A couple of years ago, Meller and Kevin Gue from Auburn University posed the question: “Given parallel picking aisles and travel to a single storage location, what is the optimal shape for an inserted cross aisle?” Answering this question led to the “flying-V” cross aisle, which consists of a curved V-shaped cross aisle, whose apex is at a single pickup-and-deposit point on one side of storage.
An alternative design resulted when they relaxed the constraint that the picking aisles must be parallel. The resulting design, which they call “fishbone aisles,” incorporates a V-shaped cross aisle, however the picking aisles below the V are horizontal, while the picking aisles above the V are vertical. Mathematical models showed that travel distances in the new designs, as compared to traditional designs, were reduced by as much as 20%.
I'm now expanding on that research.

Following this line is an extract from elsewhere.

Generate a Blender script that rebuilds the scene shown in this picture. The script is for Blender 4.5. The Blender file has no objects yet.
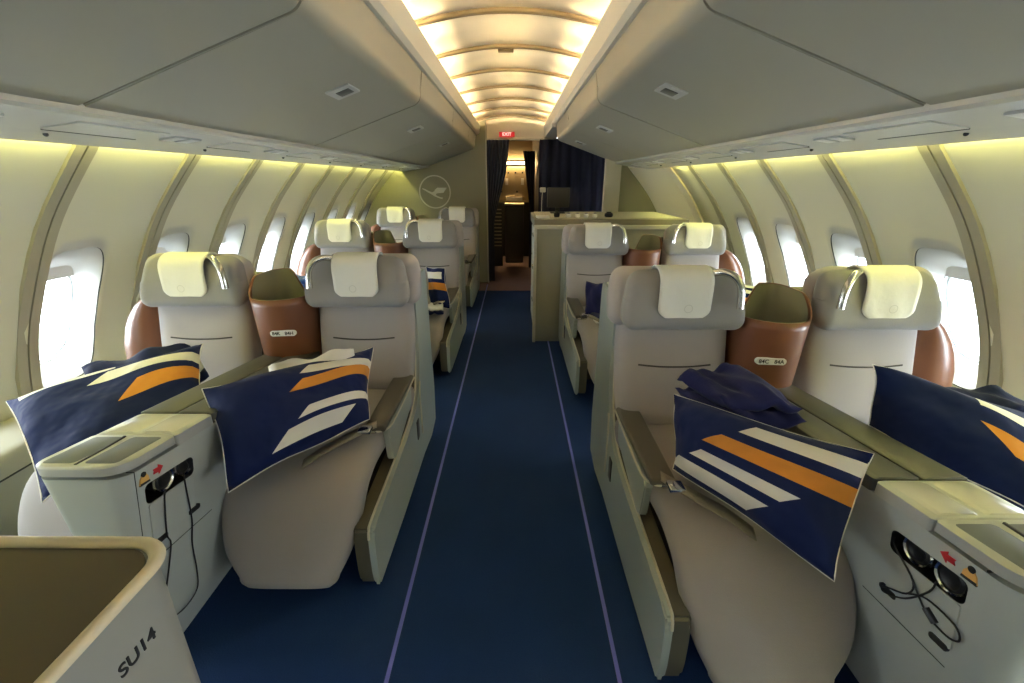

The first paper I wrote with Meller and Gue considered dual-command operations, or interleaving, where you perform a storage operation, then a retrieval operation, and then return to shipping and receiving. Using fishbone aisles, we showed you can still see a significant reduction in travel, even with dual-command cycles.
We contend that when you minimize travel distances, you may either reduce required labor, thereby reducing costs, or increase throughput, thereby improving customer service. The modeling we've done so far assumes a random storage policy where each of the locations in the warehouse is equally likely to be visited. Since it's common practice to store fast movers near shipping and receiving, we're looking at different storage concepts now. We'll examine how these and other aisle designs perform with a turnover-based storage policy.